Lei è molto conosciuto all’estero; certe sue tecniche personali sono note anche in Giappone come ‘calci alla Benetello’.

«Effettivamente ho potuto girare il mondo, sia per combattere che per tenere seminari».

Esistono anche dei ‘Benetello fan club?’

Sorride. «Io sono disponibile con tutti. L’amicizia è essenziale per avere una buona vita, e fra i miei amici annovero persone delle più disparate condizioni. Comunque sì, c’è qualche fan club, con i quali organizziamo un po’ di tutto».

Quindi non solo karate, come dimostra anche il suo ‘Guinnes World Record’ andato in onda nel programma tv dei record…

«Quello del record è stato un bel gioco e nulla più.
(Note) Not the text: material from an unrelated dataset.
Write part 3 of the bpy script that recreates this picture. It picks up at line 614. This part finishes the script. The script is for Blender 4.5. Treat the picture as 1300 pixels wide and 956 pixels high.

Lo sport, se pur mi sia ritirato dalle competizioni, è la mia vita, ma in un’esistenza c’è tanto altro. La famiglia, alla quale sono legatissimo; il lavoro e anche molti altri sport: gioco a calcetto, pratico la fit boxe sotto l’insegnamento di mia moglie Debora, apprezzata istruttrice e ballerina, e pratico anche altre attività ludico-sportive».

La sua storia è partita da questa terra per estendersi al mondo e poi farne ritorno. Si sente un ‘Bisiaco doc’?

«Non voglio scontentare nessuno ma la definizione di ‘Bisiaco’ mi sta un po’ stretta. I miei sono veneti, padovani per la precisione, e ci siamo trasferiti qui che io ero un bambino. Per una strana coincidenza del destino, dato che mamma e papà avevano all’epoca un’attività stagionale al mare, sono nato a Jesolo: anche per questo tengo a dire di me che sono ‘orgogliosamente italiano’. Amo l’Italia; non per questo non apprezzo il resto del mondo, ma, proprio perché ho girato il pianeta in lungo e in largo, posso affermare che viviamo in un posto speciale».

Per uno che ha vinto tanto, cosa resta ancora da realizzare?

«Tantissimo. Da commissario tecnico vorrei vedere i miei atleti vincere di tutto e di più. Come karateka vorrei la consacrazione del karate a sport olimpico, e come uomo vorrei… Anzi vorremmo…».

Abbiamo capito a cosa si riferisce, vero? Chiudo l’intervista così, augurando a Davide Benetello, campione di karate, di umanità e di mille altre cose, come a tutti voi lettori, di realizzare i propri sogni.